Ernest Cline, writer of ‘Ready Player One’, shared the first chapter of his latest novel ‘Armada’ online.

‘Ready Player One’ is currently being adapted into a movie directed by Steven Spielberg. ‘Armada’, which will be available on July 14, has already been optioned.

In the same vein as ‘The Last Starfighter’ (which is referenced by the way), ‘Armada’ follows the story of Zack Lightman who spots a UFO that’s exactly the same as the one in his favorite videogame, Armada.

Here’s the official synopsis below:

With his new novel, ARMADA (Crown, on sale July 14, 2015), Cline has crafted another inventive, heartwarming, and completely nerdtastic adventure. As it opens, high school student Zack Lightman glances out his classroom window and spots a UFO. Stranger still, the ship he’s staring at is straight out of the videogame he plays every night, a hugely popular online flight simulator called Armada—in which gamers just happen to be protecting Earth from alien invaders.

Zack’s sure he’s lost his mind. But what he’s seeing is all too real, and his skills—as well as those of millions of gamers across the world—are going to be needed to save Earth from what’s about to befall it. Yet even as he and his new comrades scramble to prepare for the alien onslaught, Zack can’t help thinking of all the science-fiction books, TV shows, and movies he grew up reading and watching, and wonder: Doesn’t something about this scenario seem a little too… familiar?
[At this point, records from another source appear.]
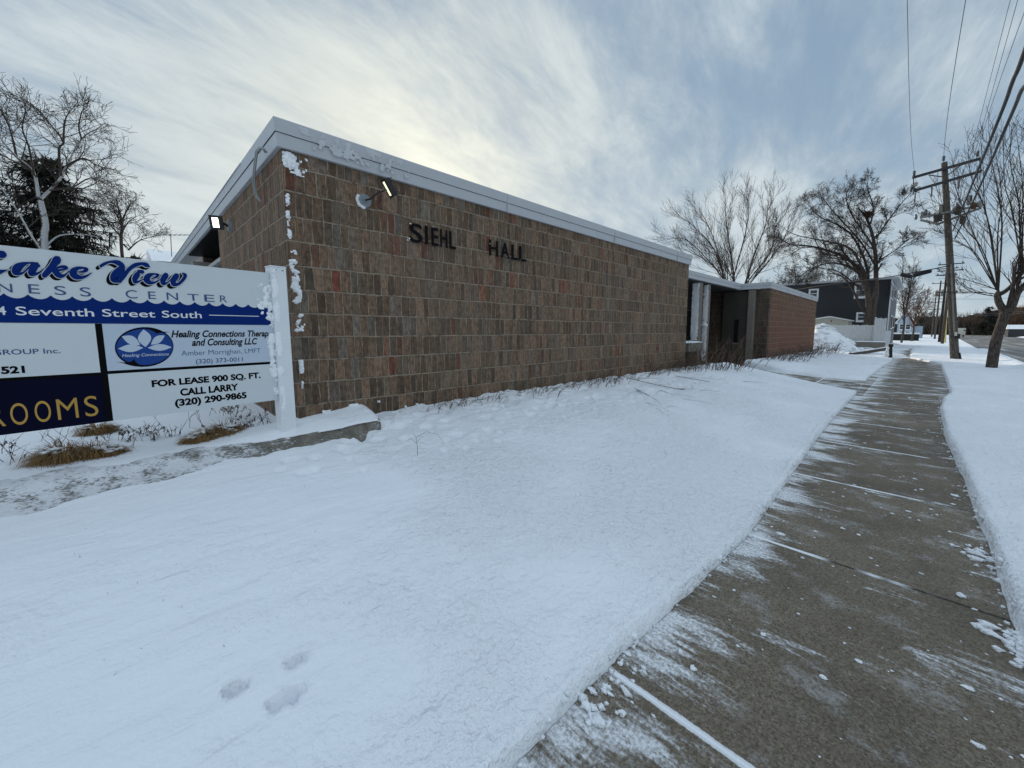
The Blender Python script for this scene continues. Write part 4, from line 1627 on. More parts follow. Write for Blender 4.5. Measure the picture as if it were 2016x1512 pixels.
for i, (x, y, z, n, h, sp_, lf, lb) in enumerate((
        (255, 858, .49, 16, .14, .25, 3, 'dark dead leafy weeds between the grass clumps under the lower board corner'),
        (300, 862, .48, 16, .15, .22, 3, 'pale tangled dry weeds below the first words of the lease panel'),
        (500, 842, .50, 18, .22, .20, 4, 'dark leafy dead weeds beside the white sign post'),
        (435, 812, .56, 16, .22, .3, 4, 'dark weed cluster just below the lease panel edge'),
        (30, 905, .48, 12, .22, .3, 2, 'thin dry weeds at the far left edge under the sign'),
        (370, 838, .52, 5, .34, .25, 0, 'few bare upright stems standing behind the reddish grass tuft'),
        (130, 868, .5, 9, .26, .35, 0, 'sparse bare stems standing behind the large golden grass tuft'))):
    weed('dried_weed', at(x, y, Z=z), n, h, sp_, lb, 'dried weed', 'dried weeds under the sign', 70 + i, M['stem'], leaves=lf)

# forked stem in the open snow, and the line of stems along the foot of the wall
P_ = at(822, 893, Z=.40)
tw = thing('forked_twig', P_, 'single forked twig standing alone in the open snow in front of the wall', 'twig')
w = MB()
w.tube([P_ + Vector((0, 0, -.02)), P_ + Vector((0, 0, .08)), P_ + Vector((.0, -.01, .17)), P_ + Vector((-.02, -.03, .21))], [0.0022, 0.0019, 0.0017, 0.0011], 5)
w.tube([P_ + Vector((0, 0, .12)), P_ + Vector((0, .05, .16)), P_ + Vector((0, .08, .14))], [0.0017, 0.0014, 0.0008], 4)
w.tube([P_ + Vector((0, 0, .17)), P_ + Vector((0, .10, .20)), P_ + Vector((.02, .22, .15)), P_ + Vector((.03, .27, .06)), P_ + Vector((.03, .26, .01))], [0.0017, 0.0015, 0.0013, 0.0011, 0.0008], 4)
w.tube([P_ + Vector((0, 0, .10)), P_ + Vector((0, -.06, .16)), P_ + Vector((0, -.08, .15))], [0.0017, 0.0011, 0.0008], 4)
w.build('stems', M['twig'], tw)
WALL_WEEDS = [(870, 805, 10, .22), (905, 812, 9, .18), (960, 800, 10, .25), (1020, 800, 9, .22), (1070, 790, 16, .24), (1120, 790, 22, .22), (1165, 778, 26, .26), (1200, 768, 26, .30), (1240, 770, 14, .3), (1285, 752, 24, .42), (1320, 745, 28, .5), (1345, 742, 32, .6)]
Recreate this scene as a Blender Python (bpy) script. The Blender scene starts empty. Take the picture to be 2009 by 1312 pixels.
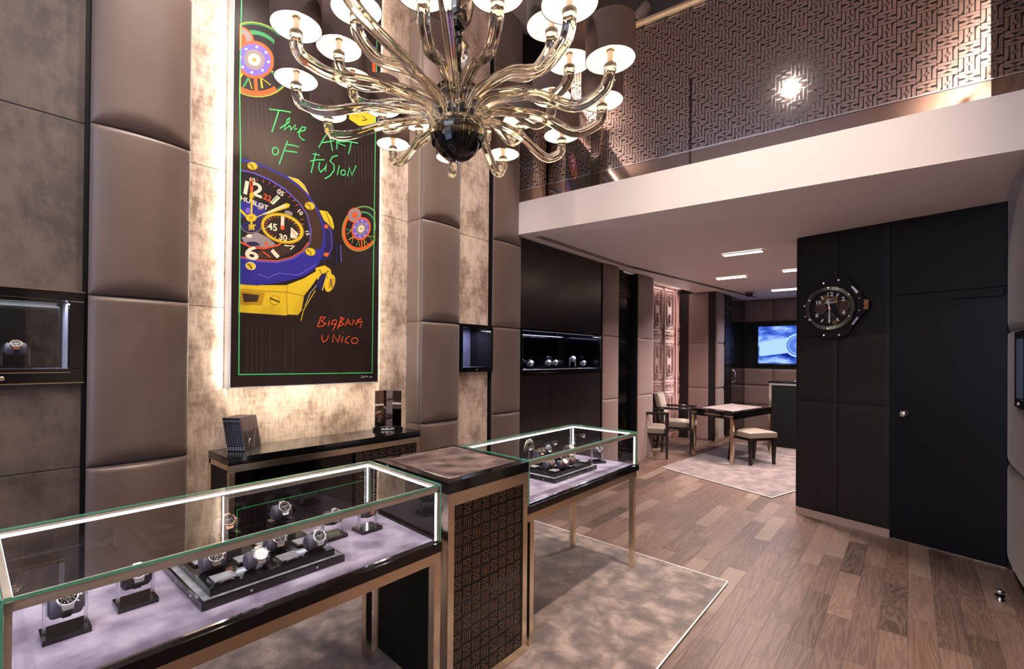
import bpy, bmesh, math, random
from mathutils import Vector, Matrix
random.seed(7)
PI = math.pi
SC = bpy.context.scene
COL = SC.collection
# ------------------------------------------------------------------ camera
FPX, PCX, PCY = 925.0, 960.0, 693.93
YAW, PITCH, ROLL, EYE = 0.7271416, 0.0055595, 0.0087266, 1.5
_f = Vector((math.cos(YAW)*math.cos(PITCH), math.sin(YAW)*math.cos(PITCH), math.sin(PITCH)))
_r = Vector((math.sin(YAW), -math.cos(YAW), 0))
_u = _r.cross(_f)
RT = math.cos(ROLL)*_r + math.sin(ROLL)*_u
UP = -math.sin(ROLL)*_r + math.cos(ROLL)*_u
cam = bpy.data.cameras.new('camera')
co = bpy.data.objects.new('camera', cam); COL.objects.link(co)
co.matrix_world = Matrix(((RT.x, UP.x, -_f.x, 0), (RT.y, UP.y, -_f.y, 0), (RT.z, UP.z, -_f.z, EYE), (0, 0, 0, 1)))
cam.sensor_fit = 'HORIZONTAL'; cam.sensor_width = 36
cam.lens = FPX/2009*36
cam.shift_x = (1004.5-PCX)/2009
cam.shift_y = (PCY-656)/2009
cam.clip_start = 0.02; cam.clip_end = 60
SC.camera = co
# ------------------------------------------------------------------ world, view
w = bpy.data.worlds.new('world'); SC.world = w; w.use_nodes = True
w.node_tree.nodes['Background'].inputs[0].default_value = (0.9, 0.8, 0.75, 1)
w.node_tree.nodes['Background'].inputs[1].default_value = 0.15
SC.view_settings.view_transform = 'Standard'; SC.view_settings.look = 'None'
SC.view_settings.exposure = 0.5; SC.view_settings.gamma = 1.0
SC.view_settings.use_curve_mapping = False

def area(name, loc, rot, sx, sy, power, color=(1, .86, .74), spread=None):
    l = bpy.data.lights.new(name, 'AREA'); l.shape = 'RECTANGLE'; l.size = sx; l.size_y = sy
    l.energy = power; l.color = color
    if spread: l.spread = spread
    o = bpy.data.objects.new(name, l); COL.objects.link(o); o.location = loc; o.rotation_euler = rot
    return o
def spot(name, loc, tgt, power, angle, blend=.5, color=(1, .87, .78), size=.05):
    l = bpy.data.lights.new(name, 'SPOT'); l.energy = power; l.spot_size = math.radians(angle)
    l.spot_blend = blend; l.color = color; l.shadow_soft_size = size
    o = bpy.data.objects.new(name, l); COL.objects.link(o); o.location = loc
    o.rotation_euler = (Vector(tgt)-Vector(loc)).to_track_quat('-Z', 'Y').to_euler()
    return o
LW = (1, .90, .84)
# recessed ceiling spots of the tall front room
for (lx, ly, p) in ((.4, 1.5, 110), (1.9, 1.0, 110), (1.4, 2.3, 70), (-.8, .8, 110)):
    spot('ceiling_spot', (lx, ly, 4.98), (lx, ly+.0, 0), p*1.5, 120, .9, LW, .022)
# ceiling spots grazing the panelled wall
spot('wall_spot', (0.95, 2.3, 4.9), (0.95, 3.05, 2.4), 150, 40)
spot('wall_spot', (2.35, 2.3, 4.9), (2.35, 3.05, 2.4), 150, 40)
spot('wall_spot', (3.1, 2.2, 4.9), (3.15, 3.0, 1.9), 110, 36)
spot('rug_spot', (3.5, 2.65, 4.9), (2.6, 1.3, 0), 520, 40, .6)
spot('rug_spot', (3.1, .40, 4.9), (2.9, 1.15, 0), 620, 40, .6)
spot('floor_spot', (1.6, .3, 4.9), (2.9, .2, 0), 290, 36)
spot('fascia_spot', (1.4, .5, 4.7), (3.9, .7, 2.85), 200, 50, 1.0)
area('window_daylight', (-2.3, .6, 3.4), (math.radians(90), math.radians(0), math.radians(-90)), 2.6, 1.2, 40, (.62, .72, 1))
bpy.data.objects['window_daylight'].rotation_euler = (math.radians(125), 0, math.radians(-90))
# unseen fill lamps added to brighten the upper ceiling
area('ceiling_fill', (1.2, 3.0, 4.6), (math.radians(150), 0, 0), 5, .06, 130, LW)
area('ceiling_fill', (1.2, -1.5, 4.6), (math.radians(210), 0, 0), 5, .06, 160, LW)
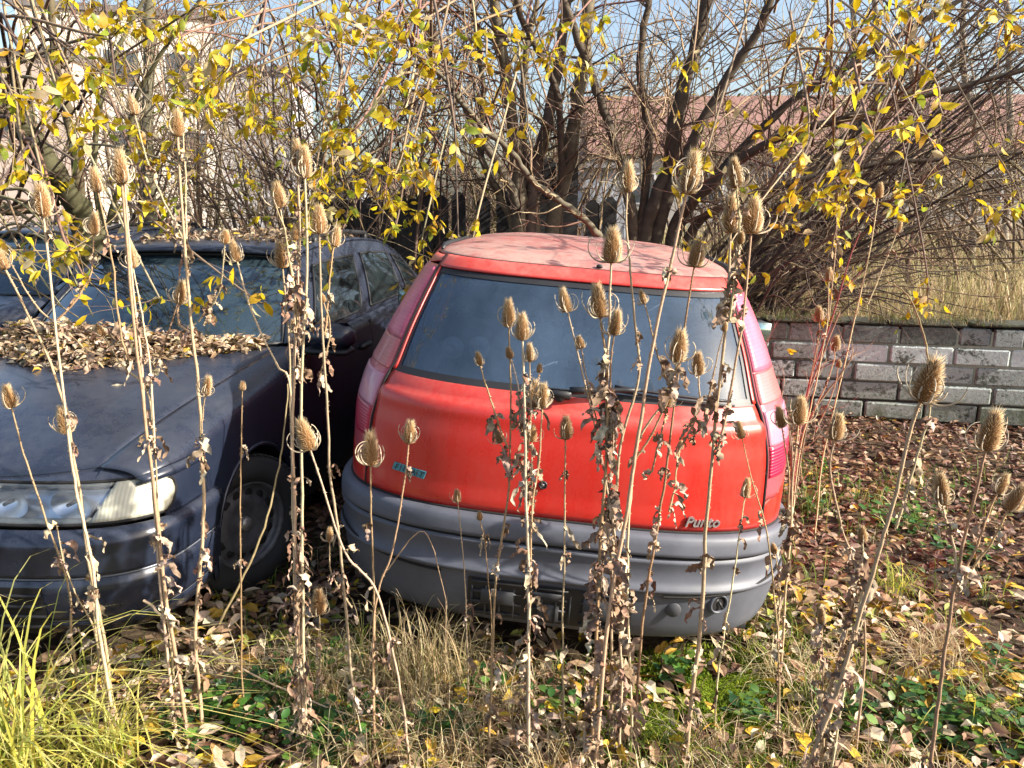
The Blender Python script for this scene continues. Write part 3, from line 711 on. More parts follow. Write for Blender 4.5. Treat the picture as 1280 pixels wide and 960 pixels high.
def leaves(mb, pos, ax, nrm, L, W, col, fold=.25, curl=.15, var=None):
    pos=np.asarray(pos,float); n=len(pos)
    ax=ax/(np.linalg.norm(ax,axis=1,keepdims=True)+1e-9)
    sd=np.cross(ax,nrm); sd/=np.linalg.norm(sd,axis=1,keepdims=True)+1e-9; nn=np.cross(sd,ax)
    L=np.broadcast_to(L,(n,))[:,None]; W=np.broadcast_to(W,(n,))[:,None]*.5
    fo=np.broadcast_to(fold,(n,))[:,None]; cu=np.broadcast_to(curl,(n,))[:,None]
    def c(t): return pos+ax*L*t+nn*L*cu*(4*t*(1-t))
    def e(t,w,s): return c(t)+sd*W*w*s*np.cos(fo)+nn*W*w*np.abs(np.sin(fo))*np.sign(fo+1e-9)
    V=np.stack([c(0.),e(.28,.86,-1),c(.28),e(.28,.86,1),e(.62,.95,-1),c(.62),e(.62,.95,1),c(1.)],1)
    b=(np.arange(n)*8)[:,None]
    T=np.concatenate([b+A([[0,2,1]]),b+A([[0,3,2]]),b+A([[4,5,7]]),b+A([[5,6,7]])]); Q=np.concatenate([b+A([[1,2,5,4]]),b+A([[2,3,6,5]])])
    col=np.asarray(col,float); C=np.repeat(np.broadcast_to(col,(n,3))[:,None],8,1).copy()
    C[:,[2,5]]*=.88; C[:,[0,7]]*=.8
    mb.add(V.reshape(-1,3),[T,Q],C.reshape(-1,3))
def pick(pal,n,w=None,jit=.25):
    pal=A(pal,float); w=None if w is None else A(w,float)/sum(w)
    i=rng.choice(len(pal),n,p=w); return np.clip(pal[i]*rng.uniform(1-jit,1+jit,(n,1))*rng.uniform(.93,1.07,(n,3)),0,1)
def rdir(n,zs_=1.0):
    v=rng.normal(size=(n,3)); v[:,2]*=zs_; return v/np.linalg.norm(v,axis=1,keepdims=True)
BROWN=[(.20,.10,.055),(.31,.18,.105),(.42,.28,.17),(.10,.05,.036),(.20,.11,.085),(.48,.37,.27),(.30,.18,.08),(.55,.34,.05),(.14,.15,.05)]
M['leaf_dry']=attr_mat('dry_leaf',.65,.12,.35,.25,30)
M['leaf_yellow']=attr_mat('yellow_leaf',.5,.45,.3,.38,45)
M['leaf_green']=attr_mat('green_leaf',.5,.3,.4,.15,30)
M['grass']=attr_mat('grass_blade',.6,.35,.3,.1,20)
M['straw']=attr_mat('dry_stalk',.8,.0,.2,.3,60,.2)
M['head']=attr_mat('seed_head',.8,.12,.15,.15,200)
M['bark']=attr_mat('bark',.9,.0,.15,.45,14,.5)
M['twig']=attr_mat('twig',.85,.0,.2,.2,10)

def ground_leaves(name,n,xr,yr_,size,pal,w,zoff=.02,dens=None,flat=.35,mat='leaf_dry',fold=(.1,.6),asp=(.38,.55),curl=(-.1,.22)):
    x=rng.uniform(*xr,n); y=rng.uniform(*yr_,n)
    if dens is not None: k=rng.uniform(size=n)<dens(x,y); x=x[k]; y=y[k]
    n=len(x); a=rng.uniform(0,2*PI,n); ax=np.stack([np.cos(a),np.sin(a),rng.normal(0,.22,n)],1)
    nr=np.stack([rng.normal(0,flat,n),rng.normal(0,flat,n),np.ones(n)],1)
    L=rng.uniform(*size,n); pos=np.stack([x,y,gz(x,y)+rng.uniform(.002,zoff,n)],1)
    mb=MB(); leaves(mb,pos,ax,nr,L,L*rng.uniform(*asp,n),pick(pal,n,w),rng.uniform(*fold,n),rng.uniform(*curl,n))
    return mb.build(name,M[mat],smooth=False)
def under(x,y): return ((np.abs(x-.1)<.72)&(y>2.55)&(y<5.8))|((x<-1.25)&(x>-2.8)&(y>2.5)&(y<6.3))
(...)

ARMADA, which is already being adapted into a film by Universal Studios, is at once a rollicking, surprising thriller, a classic coming-of-age adventure, and an alien-invasion tale like nothing you’ve ever read before—one that manages to simultaneously embrace and subvert science-fiction tropes as only Ernest Cline could.

Here’s the Amazon link, and you can read an excerpt of the first chapter below with the entire first chapter available on io9.

1

I was staring out the classroom window and daydreaming of adventure when I spotted the flying saucer.

I blinked and looked again—but it was still out there, a shiny chrome disc zigzagging around in the sky. My eyes struggled to track the object through a series of increasingly fast, impossibly sharp turns that would have juiced a human being, had there been any aboard. The disc streaked toward the distant horizon, then came to an instantaneous stop just above it. It hovered there motionless over the distant tree line for a few seconds, as if scanning the area beneath it with an invisible beam, before it abruptly launched itself skyward again, making another series of physics defying changes to its course and speed.

I tried to keep my cool. I tried to remain skeptical. I reminded myself that I was a man of science, even if I did usually get a C in it.

I looked at it again. I still couldn’t tell what it was, but I knew what it wasn’t—it wasn’t a meteor. Or a weather balloon, or swamp gas, or ball lightning. No, the unidentified flying object I was staring at with my own two eyes was most definitely not of this earth.

My first thought was: Holy fucking shit.